The polls were wildly off in the Virginia election.
Democrat Ralph Northam had a lead over Republican Ed Gillespie throughout the race — but a lead that notably tightened to 1 or 2 points by Election Day. Pundits and pollsters were all in agreement: Virginia’s polls were leaning toward Northam, but the race was a toss-up.
But on Tuesday night, Democrats scored a landslide victory, taking the governor’s race by 8 points and winning far more delegate seats than expected.
The blue wave reflected a state that not only had denied Donald Trump a Virginia victory in 2016 but also continues to view the president extremely unfavorably. This year, the poll average in the Virginia governor’s race was off by 5.3 percent, Tom Bonier, a Democratic pollster tweeted Wednesday morning. To put that in context, polling was only off by about 1 percent in the 2016 election.
So the poll average was off in the VA Gov race by 5.3%, as compared to only 1.1% in the '16 Presidential. Yet because the polls predicted the winner in VA, we probably won't talk about what we're still doing wrong.

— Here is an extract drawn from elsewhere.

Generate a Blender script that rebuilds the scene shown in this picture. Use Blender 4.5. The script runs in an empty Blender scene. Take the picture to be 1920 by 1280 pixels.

— Tom Bonier (@tbonier) November 8, 2017
That the polls were wrong likely won’t get as much attention this year, because they happened to be wrong in the correct direction — showing Northam with a slight lead.
Nevertheless, exactly one year after the 2016 presidential election, a race that made social scientists and pollsters reconsider their fundamental models for evaluating the political climate, the polls are still epically off. In fact, they were more off in Virginia this year than in the 2016 presidential election.
In fact, the poll average missed the margin in Virginia by more than it did in Michigan in '16. Look, polls don't predict turnout. Pollsters do, and some are better than others, but sometimes it's very, very difficult.
— Tom Bonier (@tbonier) November 8, 2017
There might be a good reason for this. As the New York Times’s Nate Cohn reported, most public polls, conducted through newspapers and colleges, actually haven’t changed how they do things:
Few if any of the public pollsters that conducted surveys ahead of Tuesday’s elections for governor in Virginia and New Jersey appear to have adopted significant methodological changes intended to better represent the rural, less educated white voters who pollsters believe were underrepresented in pre-election surveys.
Cohn points out there are a few pollsters in Virginia that do weight factors like education — and they did so before the 2016 election.
Those include polls like Quinnipiac’s, for example, which had predictions closest to the actual results in 2017, coming within 3 points.